The U.S. State Department said Monday that Abkhazia "urgently" needs an international police presence in areas where bombings have killed four people and wounded several more. On Wednesday, visiting U.S. State Secretary Condoleezza Rice said in Tbilisi that "[Russia] needs to be a part of resolving the problem and solving the problem, and not contributing to it," Reuters reported.

Both the United States and EU have accused Russia of taking sides in its peacekeeping and mediation activities in the separatist regions.

Russia has rejected the accusations of bias, even though it has provided tacit support by granting Russian citizenship to tens of thousands of residents in both Abkhazia and South Ossetia.

Abkhazia has angrily rejected the U.S. calls for the deployment of an international police force on its territory, while Russia's Foreign Ministry went further, not only criticizing the proposal, but linking the bombings and gunfights to efforts by Georgia and its Western allies to sideline it from mediation.

"The aim of escalating tensions … is to destroy the peacekeeping architecture in the region with the hope of replacing it with new mechanisms that fit Georgia's purposes," the Russian Foreign Ministry said in a statement issued Wednesday.

Artur Martirosyan, senior program manager with the Mercy Corps' Conflict Management Group, said the dismantling of the mediation format is possible.

"The challenge will be in putting something new in place," said Martirosyan, whose Cambridge, Massachusetts, based group was involved in mediation in contacts between Georgia and Abkhazia. "Here, Georgians have to rely heavily on the input from Europeans and Americans who, as they believe, will contain Russia."

He said Georgia would not have attempted to adjust the format and sideline Russia "without consultations, if not direct guidance," from the United States but noted that not even Washington would be able to impel South Ossetia and Abkhazia to accept a new peacekeeping and mediation approach as long as the breakaway republics enjoy Russia's support. "The status quo will painfully linger on unless [Russia] blinks," he said.

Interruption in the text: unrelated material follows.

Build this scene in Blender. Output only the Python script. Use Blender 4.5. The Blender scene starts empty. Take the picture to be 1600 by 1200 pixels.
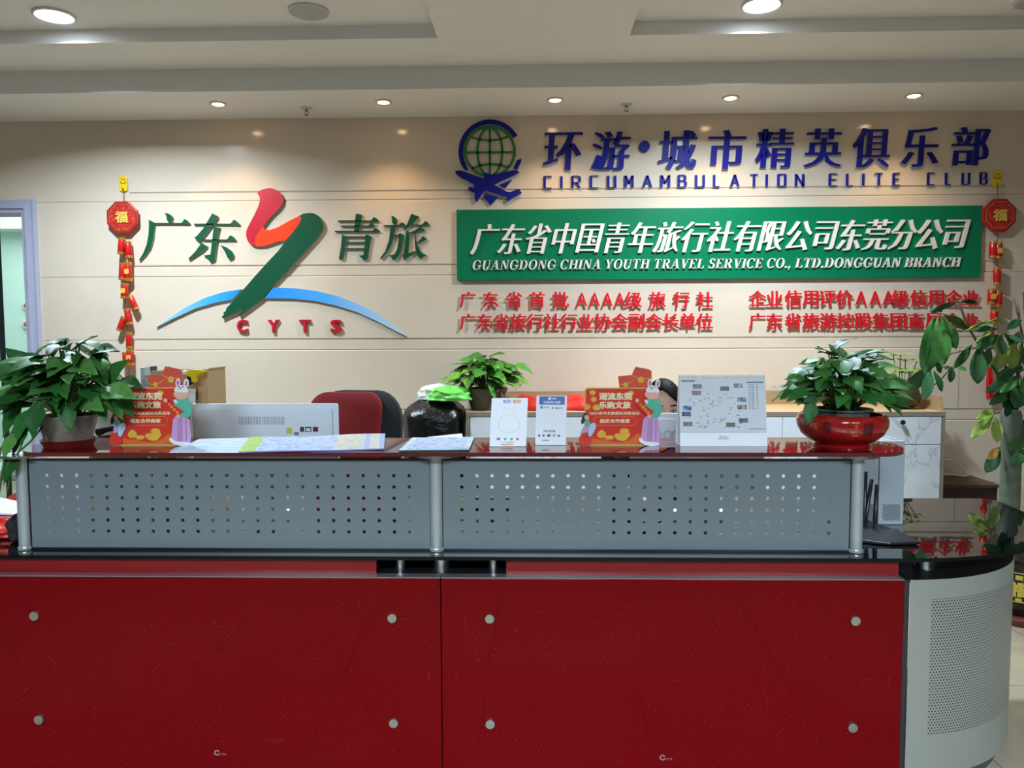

Martirosyan said rejection of the new format by Sukhumi, the South Ossetian capital of Tskhinvali and Moscow could "push the envelope to the moment of truth."

"Will the United States try enforcement or encourage Georgia to try military options?" he said. "Without these two policy options — enforcement and military operations — the process will reach an impasse that is not in Georgia's interests."

Alexei Malashenko, senior expert with the Carnegie Moscow Center, said Russia could agree to a change in the current arrangements and the eventual resolution of the conflicts if Georgia abandons its aspirations to join NATO.

But whether South Ossetia and Abkhazia would go along remains a question. One possible scenario involves one or both of the separatist provinces trying to exploit what they see as Georgia's brinkmanship to compel Western powers to intervene. This would involve escalating the current hostilities into an all-out war, which they would hope to win with Russia's support, and end Georgia's efforts to draw them back under Tbilisi's control, Martirosyan said.

Georgia has denied it is trying to stir up tensions with the separatist provinces, something that Malashenko said might actually run counter to its interests if it is serious about its proposal, made last month, to divide Abkhazia into zones controlled by Russia and Georgia. The Russian government reportedly examined this proposal with interest, given the level of Russian investment in Abkhazia and the desire to tap the region's resources in construction for the Winter Olympics in Sochi in 2014. "The doves are not interested in any tensions that may disrupt the negotiations over the proposal," Malashenko said in an interview Thursday.

"The recent violence demonstrates that there are, indeed, forces interested in fomenting tensions — the hawks — who realize that their role would be decreased and their influence wane if the conflicts are resolved," he said.